On the client side, implement an option, --log=<filename>, which copies all data sent to and read from the client’s socket and writes it to the specified file. Prefix all entries with “SENT X bytes” and “RECEIVED X bytes: ” as appropriate. ETA: remember to include the “: ” (colon-space)!

Sample log format output:

SENT 35 bytes: sendingsendingsendingsendingsending

RECEIVED 18 bytes: receivingreceiving

Encrypted communication.

• ETA: include a --encrypt option in your client and server which, if included, will turn on encryption. Note on program execution you’ll have to include it (or not) in both the server and the client.
• Choose an encryption algorithm from Linux libmcrypt. Then modify both the client and server applications to encrypt traffic before sending it over the network and decrypt it after receiving it.
• Do encryption based on a key in a file called my.key in the current working directory, and include this key file with your submission.
• Using your key and encryption algorithm, run a session and use the --log option to verify that encryption and decryption are working properly. The --log option should record outgoing data post-encryption and incoming data pre-decryption.
• Do not include your --log files with your submission; we will generate our own from your program.

SUBMISSION:

Project 1B is due on Monday, April 18.

Your tarball should have a name of the form lab1b-studentID.tar.gz and should be submitted via CCLE.
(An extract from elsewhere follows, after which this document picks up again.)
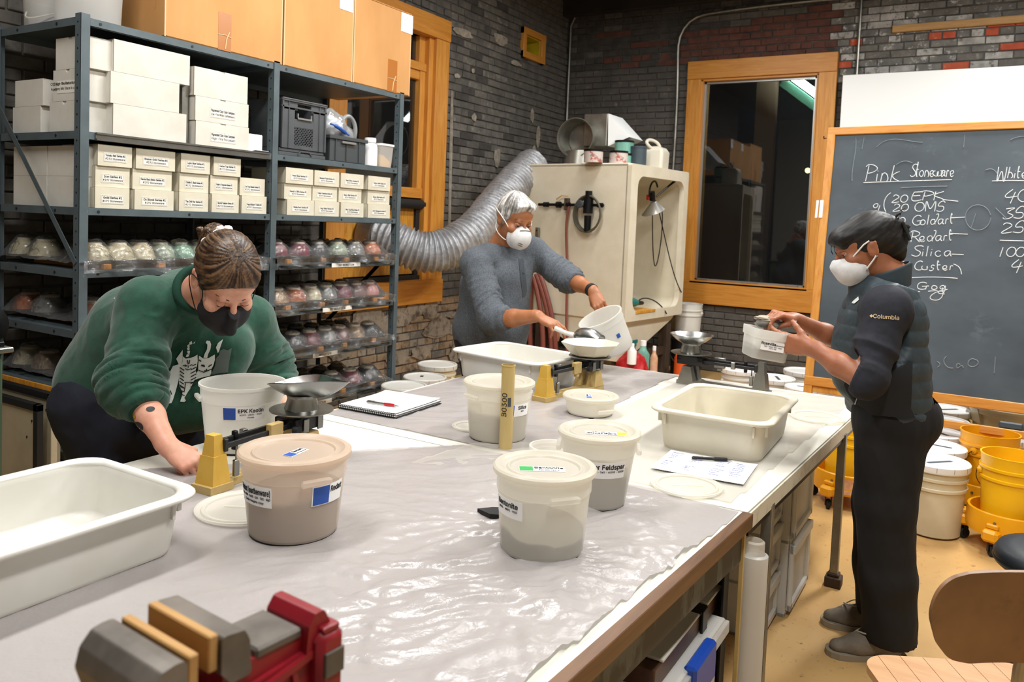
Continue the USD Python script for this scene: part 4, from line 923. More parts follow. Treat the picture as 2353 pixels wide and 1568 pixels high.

We will test it on a SEASnet GNU/Linux server running RHEL 7. You would be well advised to test your submission on that platform before submitting it.

RUBRIC:

Value        Feature

        Packaging and Build (15%)

5%        untars expected contents

5%        clean build w/default action (no warnings)

3%        Makefile has working clean and dist targets

2%        reasonableness of README contents

        Communication (45%)

2%        Both programs accept the --port option

2%        ETA: Both programs accept the --encrypt option

14%        client program passes data between terminal and socket, reads shell output from server

14%        server program starts shell and reads/writes from/to shell (executes commands)

3%        ^D at client closes network connection, restores terminal modes, and exits with RC = 0.

3%        EOF/error on either side of network closes connection, exits properly with RC = 1

2%        EOF or SIGPIPE at server from shell pipes exits with RC = 2.

5%        functioning --log=filename option

        Encryption (30%)

5%        Include key file & use key file for encryption-based communication

10%        Data is encrypted before sending

10%        Data is decrypted on receiving

5%        --log option records outgoing data post-encryption and incoming data pre-decryption

10%        Code review (10%) -- checks that you’re using the right libraries, etc.